A few weeks ago had clarified my brothers doubts on the subject of gift tax. I have similar issues regarding wealth tax. My friends tell me that the exemption has been raised from Rs 15 lakh to Rs 30 lakh. A relative tells me that the basic exemption is being raised to Rs 50 crore. I am confused about my liability for the year ended 31st March,2009 and thereafter. I own agricultural land in Rajasthan,a big residential house in Jaipur,and a flat in Mumbai. Similarly my wife owns jewellery,some shares and bank deposits.
In a way,all the figures of basic exemption of Rs 15 lakh,Rs 30 lakh and Rs 50 crore are correct. However,you need to know the exact legal position. For your valuation date 31st March,2009,i.e.,wealth tax assessment year 2009-10,the basic exemption is Rs 15 lakh. For your valuation date 31st March,2010,the basic exemption has been raised to Rs 30 lakh. Under the proposed Direct Tax Code 2009,it is proposed that the basic exemption be raised to Rs 50 crore.
As you are aware,over the past several years the incidence of wealth tax has been considerably reduced. It is now confined largely to unproductive assets like vacant plots of land,vacant houses,jewellery,motor cars,and cash in excess of Rs 50,000. In other words,wealth tax is not levied on all your productive assets like shares of companies,bank and company deposits,bonds and debentures,mutual fund units,national savings certificates,etc.
Effectively,therefore,wealth tax is now levied only on:
i) A house,with the first one being exempt;
ii) Vacant plots of land (other than agricultural land);
iii) Silver,gold,precious stones,jewellery,etc;
iv) Motor car (other than for business of hire); and
v) Cash in excess of Rs 50,000.
Wealth tax is levied on individuals,HUFs (Hindu United Families) and companies at a flat rate of 1 per cent on wealth in excess of the basic amount of Rs 15 lakh for 31st March,2009 and Rs 30 lakh for 31st March,2010. No surcharge is levied on wealth tax.
You must appreciate that wealth tax is payable on the assets that you own. Thus,the charge is on ownership of assets. Ownership of the asset may have been acquired by you either through purchase,or it may have been gifted to you,or you may have got it through inheritance. Whether you paid a cost or not for acquisition is of no consequence. What is important is the market value of the asset and that it is owned by you. If you stay in a rented flat,wealth tax is paid not by you but by your landlord who owns the flat.
You must also keep in mind that wealth tax is an annual levy computed with reference to the market value of your taxable wealth. Wealth tax is payable on the market value of the wealth determined on the last date of the accounting year,which is 31st March every year. Wealth tax is payable over and above the income tax on the income earned by you during the year,irrespective of whether that asset generates any income for you or not. Jewellery does not generate any income,but wealth tax is payable on it.

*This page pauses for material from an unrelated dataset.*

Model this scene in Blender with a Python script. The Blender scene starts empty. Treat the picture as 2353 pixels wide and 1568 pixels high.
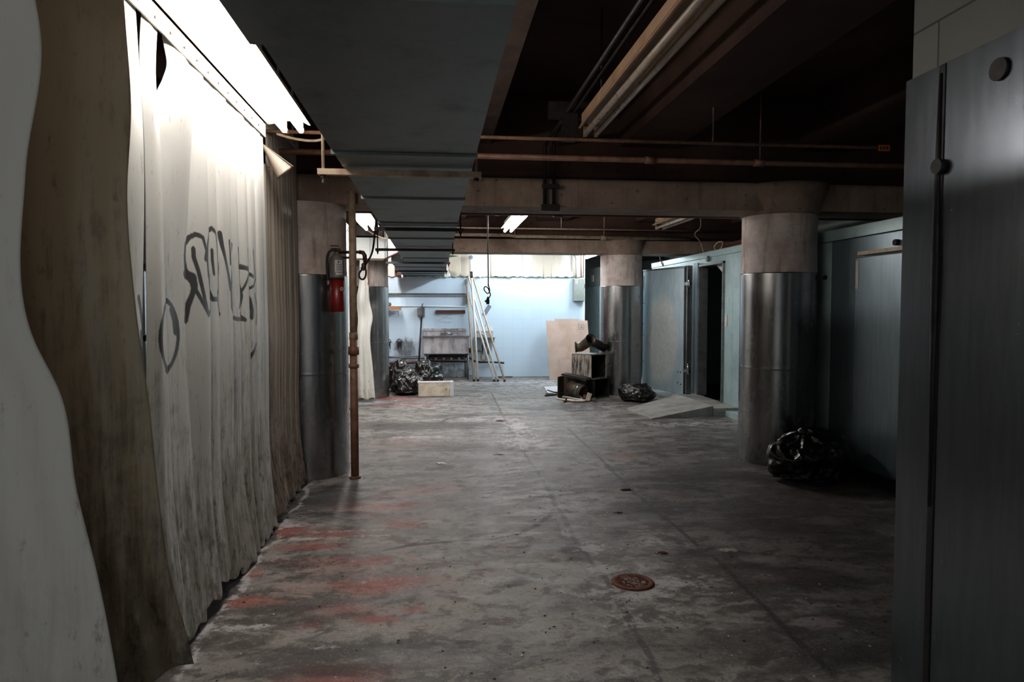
# recreation of an abandoned meat-market back room
TUBE_W, TUBE_M, TUBE_C = 46.0, 90.0, 110.0
WORLD_C, WORLD_S, EXPO = (.76, .78, .78, 1), .55, .14
import bpy, bmesh, math, random
import numpy as np
from mathutils import Vector, Matrix, noise
C = bpy.context.scene.collection
STROKES = [(0.016, [(3.031, 1.486), (3.064, 1.482), (3.096, 1.469), (3.124, 1.449), (3.146, 1.421), (3.161, 1.388), (3.168, 1.352), (3.166, 1.315), (3.155, 1.279), (3.136, 1.248), (3.11, 1.222), (3.08, 1.204), (3.047, 1.194), (3.013, 1.192), (2.981, 1.199), (2.951, 1.214), (2.927, 1.236), (2.908, 1.263), (2.895, 1.294), (2.89, 1.327), (2.892, 1.361), (2.901, 1.394), (2.917, 1.423), (2.939, 1.449), (2.967, 1.469), (2.998, 1.481), (3.031, 1.486)]), (0.018, [(3.1, 1.446), (3.128, 1.403), (3.141, 1.349)]), (0.014, [(2.95, 1.203), (3.005, 1.178), (3.067, 1.193)]), (0.02, [(2.7, 1.489), (2.731, 1.443), (2.762, 1.387), (2.777, 1.329)]), (0.016, [(2.734, 1.362), (2.738, 1.319), (2.755, 1.261), (2.777, 1.203)]), (0.014, [(2.782, 1.291), (2.792, 1.239), (2.796, 1.188)]), (0.016, [(3.243, 1.685), (3.25, 1.734), (3.284, 1.77), (3.335, 1.791), (3.396, 1.782), (3.432, 1.723), (3.417, 1.683)]), (0.018, [(3.243, 1.685), (3.254, 1.627), (3.283, 1.584), (3.314, 1.555)]), (0.03, [(3.253, 1.605), (3.306, 1.592), (3.314, 1.555)]), (0.018, [(3.314, 1.721), (3.316, 1.683), (3.348, 1.625), (3.371, 1.565), (3.401, 1.488), (3.437, 1.422), (3.486, 1.441), (3.504, 1.489), (3.483, 1.553), (3.456, 1.623)]), (0.02, [(3.314, 1.555), (3.301, 1.517), (3.27, 1.464), (3.251, 1.397)]), (0.016, [(3.314, 1.548), (3.356, 1.503), (3.399, 1.457), (3.437, 1.422)]), (0.016, [(3.455, 1.607), (3.443, 1.685), (3.457, 1.757), (3.505, 1.817), (3.556, 1.842), (3.619, 1.825), (3.66, 1.75), (3.673, 1.659), (3.664, 1.558), (3.625, 1.499), (3.547, 1.496), (3.508, 1.553), (3.48, 1.608)]), (0.014, [(3.555, 1.737), (3.556, 1.685), (3.568, 1.62)]), (0.018, [(3.627, 1.532), (3.637, 1.474), (3.674, 1.424)]), (0.02, [(3.7, 1.833), (3.716, 1.772), (3.748, 1.706), (3.786, 1.631), (3.816, 1.554)]), (0.013, [(3.815, 1.807), (3.823, 1.755), (3.824, 1.686)]), (0.017, [(3.901, 1.797), (3.881, 1.725), (3.852, 1.643), (3.827, 1.546), (3.828, 1.458), (3.876, 1.404), (3.985, 1.392), (4.102, 1.39)]), (0.016, [(4.017, 1.785), (4.033, 1.736), (4.02, 1.68), (4.07, 1.683), (4.19, 1.675), (4.309, 1.642)]), (0.02, [(4.07, 1.687), (4.19, 1.678)]), (0.017, [(4.035, 1.662), (4.05, 1.589), (4.08, 1.524), (4.055, 1.458), (4.026, 1.421), (4.112, 1.387)]), (0.013, [(4.17, 1.641), (4.114, 1.581), (4.06, 1.533), (4.006, 1.458)]), (0.013, [(4.188, 1.8), (4.191, 1.738)]), (0.013, [(4.327, 1.797), (4.351, 1.699), (4.374, 1.63), (4.313, 1.588), (4.208, 1.555)]), (0.022, [(4.208, 1.565), (4.259, 1.498), (4.285, 1.439), (4.278, 1.4)]), (0.014, [(4.341, 1.539), (4.391, 1.479), (4.4, 1.429), (4.367, 1.358)]), (0.016, [(4.355, 1.238), (4.279, 1.187), (4.216, 1.127)])]
RED= [(-0.47, 3.76, 0.8, 0.6, 0.33), (-0.67, 4.5, 0.6, 0.35, 0.4), (-0.34, 5.29, 0.7, 0.5, 0.35), (-0.95, 3.51, 0.13, 0.07, 1.2), (-0.82, 3.49, 0.15, 0.05, 0.7), (-0.98, 4.61, 0.16, 0.14, 1.25), (-0.68, 4.55, 0.35, 0.1, 0.8), (-0.8, 4.29, 0.28, 0.07, 0.9), (-0.51, 4.02, 0.5, 0.12, 0.6), (-1.02, 3.88, 0.1, 0.2, 0.6), (-0.3, 3.65, 0.28, 0.16, 0.85), (-0.47, 3.37, 0.25, 0.12, 0.65), (-0.45, 5.12, 0.35, 0.2, 0.8), (-0.14, 5.52, 0.5, 0.3, 0.5), (-0.29, 3.24, 0.15, 0.06, 0.8), (-0.16, 3.72, 0.15, 0.05, 0.8), (-0.11, 3.33, 0.08, 0.04, 0.8), (-0.43, 2.75, 0.22, 0.12, 0.95), (-0.58, 3.22, 0.08, 0.04, 0.7), (-0.27, 4.69, 0.25, 0.2, 0.55), (-0.71, 11.42, 0.5, 0.2, 1.2), (-0.47, 10.62, 0.7, 0.3, 0.6), (-0.33, 7.51, 0.5, 0.35, 0.4), (-0.93, 6.03, 0.5, 0.3, 0.35), (1.3, 4.2, 0.06, 0.03, 0.5), (0.93, 9.07, 0.1, 0.1, 0.9), (1.86, 6.61, 0.2, 0.15, 0.6), (1.7, 3.71, 0.35, 0.1, 0.4), (1.91, 4.5, 0.6, 0.25, 0.35), (1.85, 3.5, 0.5, 0.1, 0.4), (2.27, 5.84, 0.4, 0.2, 0.35), (1.84, 5.17, 0.2, 0.2, 0.35), (2.44, 3.84, 0.5, 0.2, 0.35), (1.97, 2.92, 0.4, 0.1, 0.25)]
WHT= [(0.94, 4.1, 0.12, 0.1, 0.8), (0.93, 3.73, 0.1, 0.08, 0.9), (0.97, 3.42, 0.25, 0.12, 0.7), (1.23, 3.51, 0.22, 0.1, 0.7), (1.15, 3.71, 0.1, 0.1, 0.5), (1.4, 4.15, 0.25, 0.12, 0.5), (0.99, 3.12, 0.3, 0.15, 0.45), (-0.85, 4.44, 0.25, 0.025, 1), (-0.63, 4.57, 0.25, 0.02, 0.8), (-0.39, 4.46, 0.1, 0.02, 0.9), (-0.99, 4.74, 0.25, 0.05, 0.8), (-0.01, 4.71, 0.12, 0.08, 0.7), (-0.91, 3.22, 0.08, 0.04, 0.9), (-0.8, 3.23, 0.05, 0.025, 1.1), (0.94, 7.5, 0.3, 0.5, 0.75), (1.01, 8.48, 0.2, 0.6, 0.7), (0.79, 9.09, 0.5, 0.3, 0.5), (3.15, 8.41, 0.8, 0.2, 0.6), (3.06, 9.55, 0.5, 0.3, 0.6), (2.43, 10.06, 0.6, 0.25, 0.5), (-1.08, 10.93, 0.4, 0.2, 0.8), (-0.15, 7.88, 0.7, 0.15, 0.4), (1.69, 13.51, 2, 0.6, 0.6), (-0.01, 10.56, 0.8, 0.4, 0.4), (2.47, 13.03, 1.5, 0.6, 0.5), (-0.51, 2.99, 0.08, 0.03, 0.6), (0.73, 2.64, 0.2, 0.05, 0.4), (0.34, 3.67, 0.05, 0.05, 0.4), (1.37, 4.44, 0.06, 0.04, 0.6), (-1.15, 5.5, 0.1, 0.3, 0.5), (3.95, 8.67, 0.3, 0.2, 0.5)]
DRK= [(-0.11, 8.61, 1.0, 0.3, 0.9), (0.46, 9.43, 0.9, 0.15, 0.7), (0.53, 7.18, 0.8, 0.25, 0.7), (-0.01, 7.13, 0.5, 0.2, 0.5), (1.56, 9.93, 0.4, 0.15, 0.9), (2.11, 10.1, 0.5, 0.12, 0.7), (-0.93, 5.35, 0.5, 0.3, 0.8), (-0.7, 5.65, 0.4, 0.15, 0.7), (-0.74, 3.4, 0.25, 0.06, 0.8), (-0.37, 2.93, 0.5, 0.09, 0.9), (-0.53, 2.81, 0.4, 0.08, 0.8), (-0.1, 2.9, 0.35, 0.1, 0.7), (0.43, 3.63, 0.08, 0.07, 0.9), (0.82, 4.06, 0.08, 0.15, 0.8), (1.44, 4.97, 0.3, 0.1, 0.7), (1.56, 4.84, 0.4, 0.2, 0.6), (2.01, 5.56, 0.6, 0.4, 0.6), (2.92, 6.92, 0.7, 0.4, 0.6), (2.77, 5.62, 0.6, 0.3, 0.7), (1.94, 6.31, 0.06, 0.06, 1), (1.61, 5.33, 0.06, 0.05, 1), (1.64, 3.93, 0.3, 0.12, 0.7), (1.75, 3.7, 0.2, 0.06, 0.8), (2.05, 3.42, 0.5, 0.12, 0.6), (2.67, 3.97, 0.4, 0.5, 0.6), (1.73, 2.7, 0.4, 0.12, 0.7), (2.29, 4.45, 0.6, 0.4, 0.5), (0.33, 4.39, 0.6, 0.06, 0.3), (-0.74, 4.99, 0.3, 0.05, 0.8), (-0.38, 6.05, 0.6, 0.12, 0.5), (0.07, 6.33, 0.1, 0.12, 0.8), (0.83, 5.28, 0.1, 0.2, 0.5), (1.17, 4.34, 0.1, 0.05, 0.7), (-0.62, 3.29, 0.35, 0.1, 0.5), (1.16, 5.37, 1.0, 0.1, 0.4), (1.03, 2.84, 0.35, 0.15, 0.5), (0.7, 2.89, 0.2, 0.15, 0.4), (-0.22, 3.45, 0.18, 0.1, 0.5), (0.67, 2.6, 0.3, 0.06, 0.5), (1.84, 5.73, 0.3, 0.15, 0.5)]
LINES= [(0.018, [(0.893, 5.403), (0.874, 5.034), (0.798, 4.769), (0.656, 4.538), (0.522, 4.391), (0.347, 4.308), (0.155, 4.304), (-0.007, 4.281), (-0.14, 4.256), (-0.319, 4.182)]), (0.006, [(0.955, 11.822), (0.914, 9.785), (0.877, 7.381), (0.897, 6.071), (0.893, 5.403), (0.866, 4.129), (0.9, 3.606), (0.894, 3.083), (0.867, 2.563)]), (0.005, [(1.593, 8.263), (1.586, 6.74), (1.554, 5.265), (1.607, 3.72), (1.574, 2.963), (1.554, 2.513)]), (0.01, [(0.882, 5.339), (1.183, 5.479), (1.619, 5.487), (1.87, 5.363)]), (0.03, [(-0.06, 8.507), (0.164, 9.196), (0.529, 9.54), (0.902, 9.661)]), (0.03, [(1.31, 9.958), (1.66, 10.145), (1.896, 9.677), (2.294, 9.762)])]
PI = math.pi
rnd = random.Random(7)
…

While working out your aggregate assets on which wealth tax is payable,you are permitted to deduct any liability or a loan taken by you. So if you have acquired a second house that cost,say,Rs 50 lakh by taking a loan of Rs 40 lakh,the net value of that house on which wealth tax will have to be paid will be only Rs 10 lakh.
Similarly,in your wealth statement,you have to include the value of chargeable assets owned by your spouse and by your minor children. The value of chargeable assets owned by your spouse is included only if they have been gifted by you to her. Thus,if your spouse owns jewellery worth Rs 40 lakh which was gifted to her by her parents,then such jewellery is not to be included in your chargeable wealth. The position of the chargeable wealth of your minor children is different. Irrespective of who gave the chargeable asset to your minor child,the value of such assets has to be included in your chargeable wealth. But if the value of your spouses chargeable wealth is higher than your chargeable wealth,then the minor childs chargeable wealth has to be included in your spouses wealth and she has to pay the wealth tax on such assets also.

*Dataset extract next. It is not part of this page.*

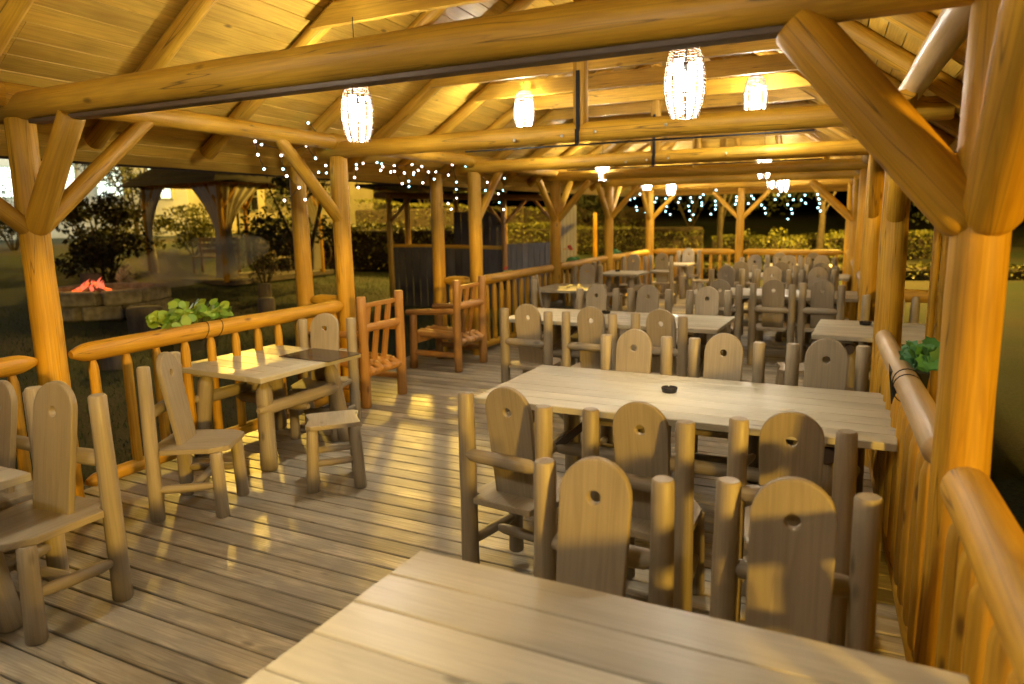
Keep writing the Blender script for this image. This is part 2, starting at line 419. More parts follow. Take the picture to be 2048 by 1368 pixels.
# tie beams with overhanging ends
for i, y in enumerate(FY[:-1]):
    r = .088 if y < 3 else .078
    zc = HB + r + dz(y)
    P('tie_beam', MB().log((XL - .22, y, zc), (XR(y) + (.42 if y > 7 else .3), y, zc), r, r * 1.03, 18, 14, wob=.03, bend=.015), M_honeyd)
    if y > 4 or y < 0:
        kx = ridge_x(y); zt = roof_pt(-1, 1, y).z
        P('king_post', MB().log((kx, y, zc + .04), (kx, y, zt), .062, .06, 12, 5))
for y in (5.82, 8.52):                     # steel tension rod and strap
    z = HB + dz(y) - .013
    P('tension_rod', MB().box((ridge_x(y) + .35), y - .01, z, 2.9, .035, .012, .002), M_black)
    kx = ridge_x(y) - .0
    P('strap', MB().box(kx, y - .066, z + .40, .034, .006, .36, .001).hexa([(kx - .017, y - .069, z + .1), (kx + .017, y - .069, z + .1), (kx + .017, y - .063, z + .1), (kx - .017, y - .063, z + .1), (kx - .017, y - .069, z + .22), (kx + .017, y - .069, z + .22), (kx + .017, y - .063, z + .22), (kx - .017, y - .063, z + .22)], 2).box(kx, y - .088, z + .055, .036, .01, .13, .002), M_black)
def bolt(x, y, z): P('bolt', MB().lathe([(0, -.0), (.013, 0), (.013, .006), (.006, .009), (0, .009)], 12), M_steel).matrix_local = Matrix.Translation((x, y, z)) @ Matrix.Rotation(D(90), 4, 'X')
for x, zz in ((-2.86, .05), (-2.42, .06), (-2.13, .075), (-1.55, .09), (-.3, .08)): bolt(x, 5.82 - .083, HB + dz(5.82) + zz)
for x, zz in ((-2.75, .05), (-2.5, .06), (-2.25, .07), (-1.6, .09), (-.2, .08)): bolt(x, 8.52 - .083, HB + dz(8.52) + zz)
# knee braces
brace(XL, 2.82, 0, .95, 1.84, 2.66, .058); brace(XL, 2.82, 0, -.95, 1.84, 2.66, .058); brace(XL, 2.82, .53, 0, 1.84, 2.525, .08)
brace(XL, 5.82, 0, -.80, 1.86, 2.60, .06)
brace(XL, 8.52, 0, .72, 1.80, 2.46, .058)
for y in (11.2, 13.85):
    brace(XL, y, 0, .65, 1.75, 2.40, .055); brace(XL, y, 0, -.65, 1.75, 2.40, .055); brace(XL, y, .6, 0, 1.75, 2.38, .055)
brace(XL, 16.7, .6, 0, 1.68, 2.28, .05); brace(XL, 16.7, 0, -.6, 1.68, 2.28, .05)
brace(XM, 16.7, .6, 0, 1.68, 2.28, .05); brace(XM, 16.7, -.6, 0, 1.68, 2.28, .05)
xr = XR(2.82); brace(xr, 2.82, -.60, 0, 1.84, 2.53, .095)
brace(xr + .02, 2.82, 0, -.85, 1.84, 2.66, .085); brace(xr, 2.82, .04, .8, 1.84, 2.62, .07)
xr = XR(5.82); brace(xr, 5.82, 0, -.75, 1.80, 2.55, .06)
xr = XR(8.52); brace(xr, 8.52, 0, .7, 1.78, 2.5, .055); brace(xr, 8.52, 0, -.7, 1.78, 2.5, .055)
for y in (13.85, 16.7):
    xr = XR(y); brace(xr, y, -.75, 0, 1.66, 2.36, .06); brace(xr, y, 0, -.7, 1.66, 2.36, .055)
# rafters and collar beams
RY = [-1.3, -.33, .66, 1.66, 2.66, 3.68, 4.73, 5.70, 6.66, 7.60, 8.56, 9.5, 10.45, 11.4, 12.35, 13.3]
for y in RY:
    for side in (-1, 1):
        a = roof_pt(side, -.005, y, .075); b = roof_pt(side, .985, y, .075)
        P('rafter', MB().log(a, b, .068, .062, 12, 7, wob=.03), M_honeyd)
    zb = (3.36 if y < 6 else 3.24) + dz(y); hgt = .155
    def xat(z, side):
        e = roof_pt(side, 0, y); r = roof_pt(side, 1, y); return e.x + (r.x - e.x) * (z - e.z) / (r.z - e.z)
    for yy in ((y - .105,) if y > 3 else (y + .105,)):
        x0, x1 = xat(zb, -1) - .05, xat(zb, 1) + .05; x2, x3 = xat(zb + hgt, -1) - .05, xat(zb + hgt, 1) + .05
        w = .03
        P('collar_beam', MB().hexa([(x0, yy - w, zb), (x1, yy - w, zb), (x1, yy + w, zb), (x0, yy + w, zb), (x2, yy - w, zb + hgt), (x3, yy - w, zb + hgt), (x3, yy + w, zb + hgt), (x2, yy + w, zb + hgt)], 0), M_honeyd)
P('ridge_log', MB().log((ridge_x(-1.6), -1.6, 4.42), (ridge_x(YH), YH + .1, 4.30), .07, .07, 12, 8), M_honeyd)
# hip rafters and jack rafters at the far end
apex = roof_pt(-1, 1, YH, .07); cL = roof_pt(-1, 0, YE, .07); cR = roof_pt(1, 0, YE, .07)
P('rafter', MB().log(cL, apex, .07, .065, 12, 6), M_honeyd); P('rafter', MB().log(cR, apex, .07, .065, 12, 6), M_honeyd)
for t in (.2, .35, .5, .65, .8):
    e = cL.lerp(cR, t); f = 1 - abs(t - .5) * 2
    top = cL.lerp(apex, t * 2) if t <= .5 else cR.lerp(apex, (1 - t) * 2)
    P('rafter', MB().log(e, top, .062, .058, 10, 4), M_honeyd)
for y in (14.3, 15.2, 16.1):
    f = 1 - (y - YH) / (YE - YH)
    for side in (-1, 1): P('rafter', MB().log(roof_pt(side, 0, y, .07), roof_pt(side, 0, y, .07).lerp(apex if f > .99 else (cL if side < 0 else cR).lerp(apex, f), .97), .062, .058, 10, 4), M_honeyd)
# boards
def ribbon(secs, th=.02):
    """secs: list of (A,B) section edge pairs along the board; returns MB"""
    mb = MB(); n = len(secs); L = 0; ls = [0]
    for (A, B), (A2, B2) in zip(secs, secs[1:]): L += (A2 - A).length; ls.append(L)
    for A, B in secs: mb.v += [tuple(A), tuple(B), tuple(B + Vector((0, 0, th))), tuple(A + Vector((0, 0, th)))]
    w = (secs[0][1] - secs[0][0]).length
    for i in range(n - 1):
        a, b = 4 * i, 4 * i + 4; v0, v1 = ls[i], ls[i + 1]
        mb.face((a, b, b + 1, a + 1), [(0, v0), (0, v1), (w, v1), (w, v0)])
        mb.face((a + 1, b + 1, b + 2, a + 2), [(w, v0), (w, v1), (w + th, v1), (w + th, v0)])
        mb.face((a + 2, b + 2, b + 3, a + 3), [(w, v0), (w, v1), (0, v1), (0, v0)])
        mb.face((a + 3, b + 3, b, a), [(th, v0), (th, v1), (0, v1), (0, v0)])
    for a, fl in ((0, 0), (4 * (n - 1), 1)):
        q = [a, a + 1, a + 2, a + 3]; q = q[::-1] if fl else q; mb.face(q, [(0, 0)] * 4)
    return mb
NB = 30; BO = .155; FE = -.10; FU = 1 - FE
for side in (-1, 1):
    for i in range(NB):
        f0 = FE + FU * i / NB + .0013; f1 = FE + FU * (i + 1) / NB - .0013; jig = random.uniform(-.001, .001)
        ye = YH + (1 - (f0 + f1) / 2) * (YE - YH)
        ybr = [-1.7, 2.82, 5.82, 8.52, 11.2, 13.85]
        # split every course at a staggered butt joint
        cut = random.choice(ybr[1:4]) + .0
        def sec(y): return (roof_pt(side, f0, y, BO + jig), roof_pt(side, f1, y, BO + jig))
        def clampsec(y, f):  # past the hip start the boards follow the hip line
            e = roof_pt(side, 0, y, BO + jig); c = (cL if side < 0 else cR); a = apex
            z = (roof_pt(side, 0, YE, BO)).lerp(roof_pt(side, 1, YH, BO), f); return z
        s1 = [sec(y) for y in ybr if y <= cut]; s2 = [sec(y + (.003 if y == cut else 0)) for y in ybr if y >= cut]
        s2.append((clampsec(0, f0), clampsec(0, f1)))
        P('roof_board', ribbon(s1), M_roof); P('roof_board', ribbon(s2), M_roof)
for i in range(24):
    f0 = i / 27 + .001; f1 = (i + 1) / 27 - .001
    C = roof_pt(-1, 1, YH, BO); A = roof_pt(-1, 0, YE, BO).lerp(C, FE); B = roof_pt(1, 0, YE, BO).lerp(C, FE)
    P('roof_board', ribbon([(A.lerp(C, f0), A.lerp(C, f1)), (B.lerp(C, f0), B.lerp(C, f1))]), M_roof)
# roof covering above the boards
mb = MB(); ys = [-1.8, 2.82, 5.82, 8.52, 11.2, 13.85]
for side in (-1, 1):
    b0 = len(mb.v)
    for y in ys: mb.v += [tuple(roof_pt(side, -.12, y, .185)), tuple(roof_pt(side, 1.0, y, .185))]
    mb.v += [tuple(roof_pt(side, 0, YE, .185).lerp(roof_pt(side, 1, YH, .185), -.12)), tuple(roof_pt(side, 1, YH, .187))]
    for i in range(len(ys)):
        a = b0 + 2 * i; mb.face((a, a + 1, a + 3, a + 2), [(0, 0)] * 4)
b0 = len(mb.v); mb.v += [tuple(roof_pt(-1, 0, YE, .186).lerp(roof_pt(-1, 1, YH, .186), -.12)), tuple(roof_pt(1, 0, YE, .186).lerp(roof_pt(-1, 1, YH, .186), -.12)), tuple(roof_pt(-1, 1, YH, .19))]; mb.face((b0, b0 + 1, b0 + 2), [(0, 0)] * 3)
P('roof_covering', mb, M_tile)
# plank screen at the near side of the right bay
for k in range(8):
    x = .345 + k * .056
    P('screen_plank', MB().log((x, 6.0 + .008 * (k % 2), -.2), (x, 6.0, 2.25), .027, .026, 8, 5, wob=.03))
P('roof_edge_board', MB().box(.8, 7.2, 2.35, .6, 2.8, .03), M_roof)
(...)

As indicated in the earlier part of this answer,wealth tax is not levied on productive assets. Thus,there is no wealth tax on jewellery,vacant plots of land,residential properties,etc.,if such assets are held as stock-in-trade of a business carried on by the taxpayer. In other words,a jeweller holding jewellery worth crores of rupees but as stock-in-trade of his business is not liable to pay any wealth tax on such jewellery. Similarly,a real estate developer who owns several flats in a building is also not liable to pay wealth tax on the value of all such lands,buildings,offices,flats,and so on.
Thus,if your wealth exceeds Rs 15 lakh on 31st March,2009,you should have filed your wealth tax return for the assessment year 2009-10 by 31st July,2009 or 30th October,2009. For next year,31st March 2010,your liability to file wealth tax return will arise only if the net chargeable wealth exceeds Rs 30 lakh. And the basic exemption is likely to be raised to Rs 50 crore. You will have to wait until the Direct Tax Code 2009 is passed into law by the Parliament.